Couldn't sleep so I wanted to share some thoughts with you too.

I was thinking about myself when I came to this site. I quickly adopted the going dark thing. It was hard because H and I work at the same place. I would see him everyday. Be polite, listen, and that was it. He would call, I would do the same but never engaged in convo or shared my info. After a time I began to wonder how we were supposed to figure out how to work things out if we weren't talking or spending time together.

So I would test the waters, and retreat. Over again and again. Mostly because when I would engage with him, the strategies used made some difference, but ultimately I would feel hurt that things remained mostly the same. It was the same off and on for awhile. Dark, engaging, dark, engaging, no progress. I felt in limbo land and didn't like it.

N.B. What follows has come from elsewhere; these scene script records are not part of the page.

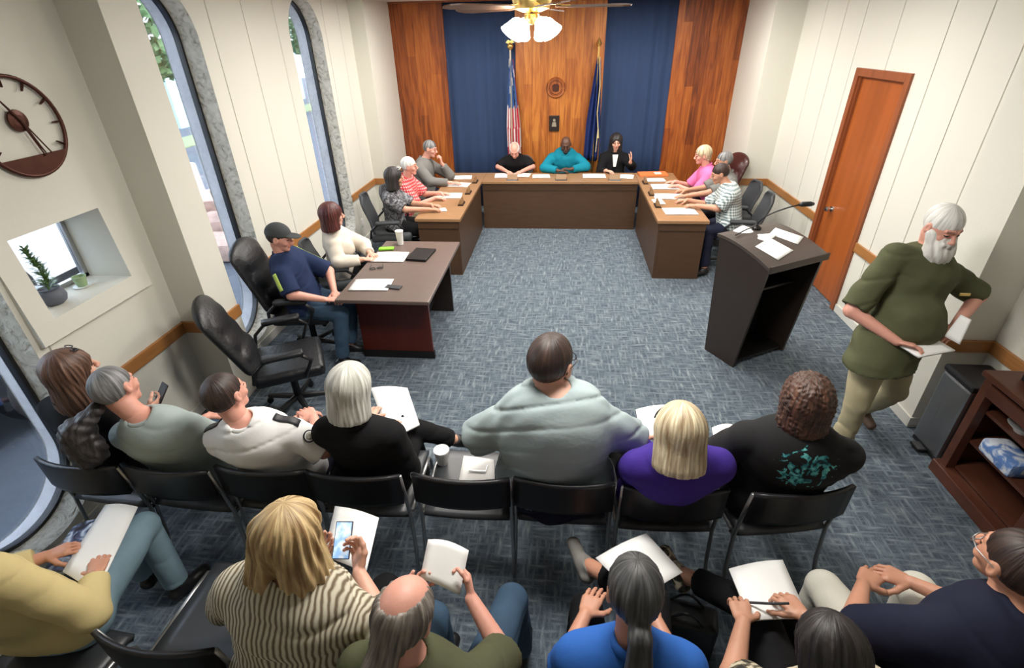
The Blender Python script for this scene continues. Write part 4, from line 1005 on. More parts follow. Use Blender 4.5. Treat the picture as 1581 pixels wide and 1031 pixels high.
K = dict(black=cloth('black_cloth', (.006, .006, .007), .1, .9), navy=cloth('navy_cloth', (.010, .012, .030)), white=cloth('white_shirt', (.84, .84, .83), .03),
 sage=cloth('pale_green_shirt', (.34, .40, .39), .06), grey=cloth('grey_green_shirt', (.34, .41, .42), .05), purple=cloth('purple_cloth', (.040, .018, .20)), olive=cloth('olive_shirt', (.070, .075, .038)),
 oliveshirt=cloth('olive_green_shirt', (.085, .090, .045)), khaki=cloth('khaki_cloth', (.40, .35, .22)), denim=cloth('blue_denim', (.045, .085, .14), .25), lightdenim=cloth('washed_denim', (.20, .30, .36), .2),
 yellow=cloth('yellow_shirt', (.62, .50, .24), .08), blue=cloth('bright_blue_top', (.025, .115, .42)), cream=cloth('cream_blouse', (.66, .59, .50), .1), teal=cloth('teal_shirt', (.004, .19, .27)),
 midgrey=cloth('mid_grey_shirt', (.17, .165, .155)), pink=cloth('pink_shirt', (.72, .16, .36)), cap=cloth('grey_cap', (.055, .06, .062)), ivory=cloth('ivory_trousers', (.62, .60, .52)),
 navyshirt=cloth('navy_work_shirt', (.014, .026, .075)), lime=cloth('lime_stripe', (.42, .55, .12)))
K['stripe'] = pat('brown_cream_stripes', [(.1, (.16, .12, .075)), (.45, (.42, .37, .27)), (.8, (.60, .56, .44))], stripes_b)
K['check'] = pat('green_white_check', [(.25, (.12, .17, .19)), (.5, (.38, .45, .44)), (.7, (.68, .72, .70))], check_b(190))
K['redcheck'] = pat('red_white_check', [(.3, (.55, .03, .04)), (.6, (.68, .12, .12)), (.85, (.80, .50, .48))], check_b(170))
K['floral'] = pat('grey_floral', [(.38, (.035, .035, .042)), (.52, (.13, .13, .14)), (.66, (.30, .30, .32))], blotch_b(22))
K['camo'] = pat('beige_black_pattern', [(.42, (.02, .018, .014)), (.50, (.12, .10, .06)), (.58, (.50, .44, .32))], blotch_b(20))
K['tee'] = pat('black_tee_with_teal_print', [(.0, (.006, .006, .007)), (.20, (.006, .006, .007)), (.60, (.006, .012, .014)), (.67, (.02, .26, .30)), (.82, (.20, .70, .68))], print_b(.005, .945, (.125, .115)), .9, 0)
K['bear'] = None

# ------------------------------------------------------------------ people
SHB = M['blackplastic']; M['midpatch'] = mat('grey_patch', (.45, .43, .38), .8)
def std_hands(p, z=.66, f=.36, sp=.09): return {}

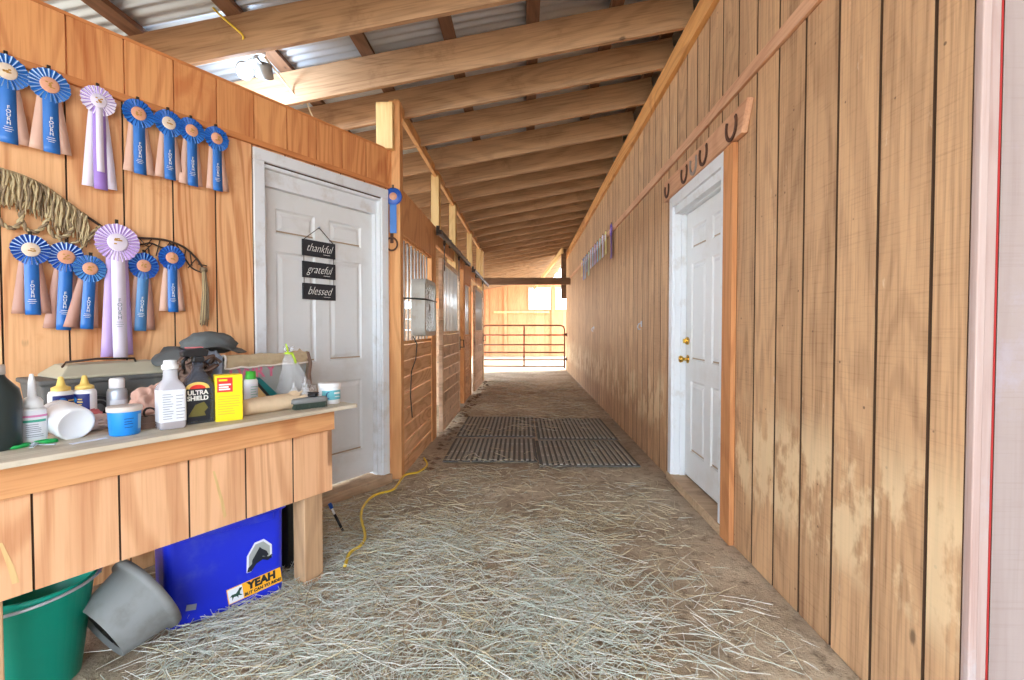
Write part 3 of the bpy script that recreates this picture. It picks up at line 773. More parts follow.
# ------------------------------------------------------------------ prize ribbons
def ribbon(name, lab, group, loc, rz, Rr, L, c_main, c_edge, c_side, btn='cream', centre=None, tilt=0, letters=None, side_tilt=(1, 1), nple=22, front='blueribbon', hanger=True, simple=False, wid=1.0):
    root = thing(name, lab, 'ribbon', loc, rz, group)
    if tilt: root.rotation_euler = (0, tilt, rz)
    # rosette: pleated ring
    mb = MB(); ri = Rr * .42
    for k in range(nple):
        a0 = 2 * PI * k / nple; da = 2 * PI / nple
        P = lambda a, r, y: (r * math.cos(a), y, r * math.sin(a))
        a1, a2, a3 = a0 + da * .55, a0 + da * .78, a0 + da
        yb, yt = -.006, -.015
        rr = Rr * random.uniform(.97, 1.02)
        mb.m = 0
        mb.add([P(a0, ri, -.008), P(a0, rr, yb), P(a1, rr, yt), P(a1, ri, -.014)], [(0, 1, 2, 3)])
        mb.m = 1
        mb.add([P(a1, ri, -.014), P(a1, rr, yt), P(a2, rr * .985, yt + .003), P(a2, ri, -.012)], [(0, 1, 2, 3)])
        mb.m = 0
        mb.add([P(a2, ri, -.012), P(a2, rr * .985, yt + .003), P(a3, rr, yb), P(a3, ri, -.008)], [(0, 1, 2, 3)])
    mb.build('rosette', [M[c_main], M[c_edge]], root, solid=.0012)
    b = MB(); b.lathe([(ri * 1.12, 0), (ri * 1.12, .004), (ri * .98, .007), (0.0005, .008)], 24); b.xf(Matrix.Rotation(R(90), 4, 'X')); b.xf(Matrix.Translation((0, -.011, 0)))
    bo = b.build('button', M[btn], root)
    if not simple:
        e = MB(); rnd = random.Random(sum(map(ord, lab)) % 999)
        for k in range(9): x, z = rnd.uniform(-.4, .4) * ri, rnd.uniform(-.45, .45) * ri; e.box(x - ri * .14, x + ri * .14, -.021, -.0185, z - ri * .07, z + ri * .08)
        e.build('crest', M['gold'], bo)
    w = Rr * .36 * wid
    def streamer(x0, x1, w0, w1, y, z1, m, ph, nm='streamer'):
        s = MB(); n = 10; vs = []
        for i in range(n + 1):
            f = i / n; xc = x0 + (x1 - x0) * f; ww = w0 + (w1 - w0) * f; z = -Rr * .25 + (z1 + Rr * .25) * f; yy = y + .0025 * math.sin(f * 5 + ph) - .003 * f
            vs += [(xc - ww, yy, z), (xc + ww, yy, z)]
        s.add(vs, [(2 * i, 2 * i + 1, 2 * i + 3, 2 * i + 2) for i in range(n)])
        return s.build(nm, M[m], root, solid=.0009, smooth=True)
    sl, sr = side_tilt
    streamer(-Rr * .2, -Rr * .62 * sl, w * .8, w * 1.05, -.003, -L * .985, c_side, 0)
    streamer(Rr * .2, Rr * .62 * sr, w * .8, w * 1.05, -.0045, -L * .975, c_side, 2)
    st = streamer(0, Rr * .04, w, w * 1.08, -.009, -L, front, 4)
    if centre: streamer(0, Rr * .04, w * .55, w * .6, -.0115, -L * .8, centre, 4)
    if letters and not simple:
        n = len(letters)
        for i, ch in enumerate(letters): text(ch, Rr * .28, M['whitetext'] if front != 'lavwhite' else M['greyprint'], st, (Rr * .02, -.0165, -L * .5 - i * Rr * .23), bold=.0002)
        ln = MB()
        for i, q in enumerate((.5, .62, .4)): ln.box(-w * q, w * q, -.0165, -.0155, -L * .5 - n * Rr * .23 - i * Rr * .12 - .001, -L * .5 - n * Rr * .23 - i * Rr * .12 + .001)
        ln.build('small_print', M['whitetext'] if front != 'lavwhite' else M['greyprint'], st)
    if hanger:
        h = MB(); h.box(-.006, .006, -.008, .0, Rr * .95, Rr * 1.22); h.build('clip', M['track'], root)
    return root
G1, G2 = 'prize ribbons in the upper row on the tack wall', 'prize ribbons hung on the breast collar'
US = .028; UZ = 2.272
def wr(t, z, s, *a, **k): return ribbon('prize_ribbon', *a[:1], a[1], LP(t, s, z), RZL, *a[2:], **k)
wr(2.199, UZ, US, 'bright blue ribbon at the left end of the upper row, cut by the photo edge', G1, .07, .291, 'blueribbon', 'paleblue', 'pinkbeige', letters='FOURH')
wr(2.067, UZ, US, 'bright blue ribbon in the upper row just left of the white and violet one', G1, .071, .29, 'blueribbon', 'paleblue', 'pinkbeige', btn='orangebtn', letters='FOURH')
wr(1.898, UZ, US, 'white and violet ribbon in the upper row with a silvery centre streamer', G1, .067, .407, 'lavwhite', 'violet', 'lavwhite', btn='lavwhite', front='violet', centre='lavwhite', letters=None)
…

All the time, I kept wondering how this was helping or not. At one point I finally reached the conclusion that it was either A)going to work or B) not work. So I took one more try, and you know the rest so far. I realized as others do here, withdrawal and giving space helps us to a point, and then we are supposed to move forward. Many get stuck in limbo and R suffer and die for lack of movement forward.

I think most don't realize that while we are disengaged or detached, we are to work on ourselves and learn how to do things differently so we can have a different R - hopefully one that works for both. It is real work and real change. Limbo land by itself accomplishes nothing except to tell the other we just don't care or don't know what to do so we will do nothing.

So, go to it. Engage with your W, start your engine and move forward in a positive direction. We are here to support you.